Are companies starting to turn the dial away from bondholders and towards shareholders?

It is a question investors and analysts are increasingly asking as the cheapness of debt and relative costliness of equity gives companies big opportunities. Some groups such as Microsoft and Hewlett-Packard are already exploiting what UBS is calling the most attractive relative cost of debt-to-equity in 30 years by issuing bonds in order to buy back shares.

“We think we are at a tipping point in terms of corporate behaviour. Companies have been deleveraging and have got ample cash on their balance sheets: we believe we are at the start of the process where the focus will shift back to shareholders,” says Sunil Kapadia, global asset allocation strategist at UBS.

With equities still an unfashionable asset class for most investors and companies hoarding record amounts of cash, investors are urging companies to take the matter into their own hands and take action to prop up their own valuations. “I can’t see investors changing their minds any time soon so in a way it has been left up to companies to step in and act as asset allocators,” says Robert Buckland, equity strategist at Citi.

One side of the coin is the well-known cheapness of issuing bonds.

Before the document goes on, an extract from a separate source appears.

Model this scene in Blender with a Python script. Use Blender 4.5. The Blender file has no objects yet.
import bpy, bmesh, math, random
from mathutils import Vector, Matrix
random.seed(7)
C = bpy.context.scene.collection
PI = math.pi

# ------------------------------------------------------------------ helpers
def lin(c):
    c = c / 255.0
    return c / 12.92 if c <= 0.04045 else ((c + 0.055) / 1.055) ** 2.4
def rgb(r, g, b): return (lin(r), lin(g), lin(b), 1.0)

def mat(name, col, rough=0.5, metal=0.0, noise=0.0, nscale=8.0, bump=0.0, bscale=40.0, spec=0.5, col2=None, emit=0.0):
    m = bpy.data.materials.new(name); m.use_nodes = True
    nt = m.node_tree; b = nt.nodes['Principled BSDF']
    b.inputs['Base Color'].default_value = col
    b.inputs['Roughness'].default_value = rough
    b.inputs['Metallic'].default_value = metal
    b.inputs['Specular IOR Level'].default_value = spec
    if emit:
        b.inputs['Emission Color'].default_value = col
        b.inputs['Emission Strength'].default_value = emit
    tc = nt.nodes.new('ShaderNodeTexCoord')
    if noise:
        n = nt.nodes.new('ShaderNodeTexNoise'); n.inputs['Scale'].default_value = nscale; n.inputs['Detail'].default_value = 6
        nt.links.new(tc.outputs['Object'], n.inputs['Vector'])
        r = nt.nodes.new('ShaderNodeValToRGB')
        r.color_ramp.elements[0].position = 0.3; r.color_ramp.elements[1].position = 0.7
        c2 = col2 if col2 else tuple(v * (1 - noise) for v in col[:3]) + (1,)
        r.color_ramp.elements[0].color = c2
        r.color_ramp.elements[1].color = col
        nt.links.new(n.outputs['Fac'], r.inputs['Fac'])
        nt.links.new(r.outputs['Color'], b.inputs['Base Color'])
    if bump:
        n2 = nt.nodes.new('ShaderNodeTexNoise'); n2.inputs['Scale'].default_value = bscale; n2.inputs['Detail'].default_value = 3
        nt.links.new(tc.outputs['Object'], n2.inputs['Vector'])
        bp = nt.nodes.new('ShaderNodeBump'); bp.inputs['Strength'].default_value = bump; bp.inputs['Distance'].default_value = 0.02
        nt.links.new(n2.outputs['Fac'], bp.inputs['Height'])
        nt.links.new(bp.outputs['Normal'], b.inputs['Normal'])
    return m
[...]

Microsoft set a new record last month when it issued three-year debt with a coupon of just 0.875 per cent. On the flip side is the relatively high cost of equity. Comparing the free cash flow yield of stocks and shares against the yield for US Treasuries, Citi analysts found that the difference between the two has become positive in the past few years in both the US and Europe.

That gives companies an enticing arbitrage opportunity between the cost of debt and equity. The question is: how many of them will take it on? Mr Buckland says: “If you can borrow money in the corporate bond market at 3 or 4 per cent and buy cash flow in equity markets at 7 per cent, then you have got a 3 or 4 per cent carry. Some companies are going to take this on.”

Evidence is already building that many companies are prepared to do this as share buy-back activity starts to rebound after plummeting last year.

Data from Birinyi Associates, a research group, shows that in the second quarter of this year executed buy-backs – those that actually happened compared with those that were merely announced – rose to $85bn in the US. That is back where buy-backs were in the middle of 2005, although this is still a long way off the peak of $228bn reached in the third quarter of 2007.

Mark Bamford, head of global fixed-income syndicate at Barclays Capital, says: “We are seeing a number of companies exploring the idea of accessing the debt capital markets to retire more expensive equity capital.” Few are willing to make the connection explicitly but companies such as McDonald’s and HP have issued debt and made buy-back announcements close to each other recently.

UBS calls this phenomenon “releveraging”. Mr Kapadia says: “Companies and investors should use the currency of cheap credit to unlock equity valuations. There is a huge incentive for companies to leverage again given this valuation gap.”

Analysts at Citi see it as part of a broader trend, to which they give the particularly ugly name of “de-equitisation”. In essence, this looks at the total number of shares in issue and whether this number is rising or not. Rights issues or flotations cause shares in issue to rise whereas buy-backs and acquisitions cause this number to fall. Citi even argues that increased dividends should be seen as part of its “de-equitisation” trend as it is the preferred form of returning capital for many investors.

BHP Billiton’s $39bn hostile bid for Potash is a good example of potential de-equitisation. If this deal were to proceed, BHP would issue no equity but would finance itself entirely through bank loans and bonds. Heath Jansen at Citi estimates that these current funding costs are less than 2 per cent and would rise only to 3-4 per cent as a bridge loan is replaced by long-term corporate bonds.

Citi recommends looking at strong companies that face persistent takeover speculation such as Anadarko, or Capital One in the US, or ITV and Prudential in the UK; or groups that have consistent policies on buy-backs such as Akzo Nobel, BASF, Lockheed Martin or Texas Instruments; or businesses with a high dividend yield and a history of increasing it such as Deutsche Börse, Vivendi, Altria and Qwest.

But while many see a clear trend towards deleveraging as – post the crisis – companies finally start to favour shareholders over bondholders, some bankers are sceptical. “It is very cynical to view providing balanced returns to shareholders as bad for bondholders,” says Larry Wieseneck, head of global finance at Barclays Capital. “Hoarding cash is not so good either: shareholders get very nervous, and bondholders should get even more nervous.”

Perhaps the most intriguing part about de-equitisation is the suggestion from some that it could have helped J apanese companies as deflation took hold in the 1990s, with some arguing that it could have helped prop up share prices. With a persistent fear of deflation still in western countries, it gives companies more food for thought. “If there is one country in the world where the de-equitisation trade has made sense for 13-14 years it is Japan,” Mr Buckland says. “De-equitisation would have done a world of good to Japanese stock markets.”